O simpósio surgiu de uma reunião de amigos e antigos colegas do filósofo que decidiram se encontrar para relembrar as décadas remotas. Liderados pelo filósofo Adolf Hubner, escolheram Kirchberg por razões sentimentais. A cidade fica ao lado das vilas de Ottertal e Trattenbach, onde, em 1924, Wittgenstein ministrou gramática e palmatória aos alunos primários.
Foi embora brigado, mas deixou saudades. As duas vilas mantêm pequenos museus. Ottertal exibe documentos da família e livros. Há também o velho monastério, que o filósofo frequentava.
Trattenbach tem um centro de documentação e a "Wittgenstein Haus", com objetos originais da escolinha em que trabalhou. Os participantes do simpósio renovam a inspiração ao revisitar o esqueleto de gato que o mestre-escola preparou para seus meninos.
Aos poucos, o simpósio foi ganhando status acadêmico. Já no segundo ano se discutiu o pensamento crítico de Wittgenstein. Em 1979 foi a vez da ética. Em 1980, linguagem. Estética e religião marcaram 1982. E assim por diante.
"A atmosfera é muito boa", orgulha-se o professor Rudolf Haller, da Universidade de Graz, presidente da entidade desde 1991 e autor do livro "Wittgentein e a Filosofia Austríaca: Questões", publicado no Brasil pela Edusp. "Produzimos cerca de 200 textos por simpósio. Não há restrições de ordem acadêmica. A rigor, qualquer um pode vir".
Basta solicitar inscrição por carta à Õsterreichische Ludwig Wittgenstein Gesellschaft (A-2880 Kirchberg am Wechsel, Áustria).
O congresso dura oito dias. O assunto do próximo é "Cultura e Valor". Objetivo: especular sobre um possível sistema ético-estético fundamentado adivinhe em quem.

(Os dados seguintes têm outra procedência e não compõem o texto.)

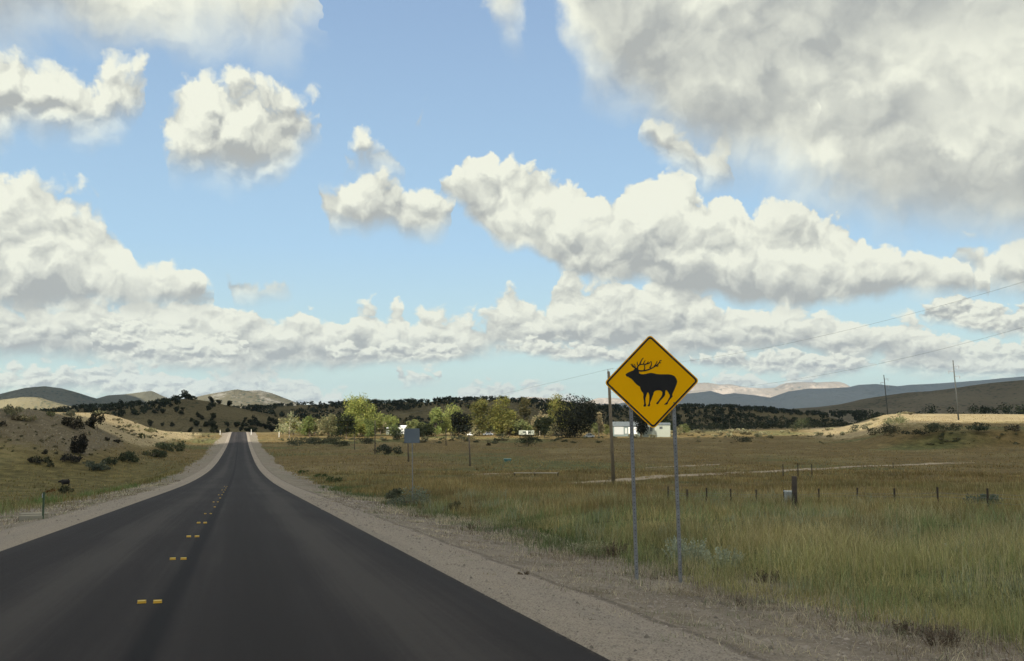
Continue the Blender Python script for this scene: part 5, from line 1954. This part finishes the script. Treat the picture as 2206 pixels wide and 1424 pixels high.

Desde que assumiu, Haller procurou dar um tom internacional ao encontro. "Era preciso eliminar o caráter paroquial dos primeiros congressos e fazer com que os velhos confrades se dessem conta de que a formação de Wittgenstein não era apenas austríaca, mas também britânica". Em 1993, o tema foi a tradição britânica em Wittgenstein.
Cada simpósio passou a ser organizado por um especialista convidado. O presidente é eleito a cada três anos (o que não impede Haller de estar na função há cinco). Foram também criados dois cargos de vice-presidente.
Como a toda seita corresponde um apóstata, a nova ordem provocou protestos de Hubner, que abandonou a romaria por achar que ela perdera o sentido inicial.
A Sociedade Wittgenstein não se abate. Publica anualmente um volume com os textos do simpósio, sempre com novos ângulos.
"Existe tanta variedade de interesses que discutimos praticamente todos os assuntos durante os simpósios", diz Haller. O mais importante, pensa o presidente, é manter viva a saudável idolatria.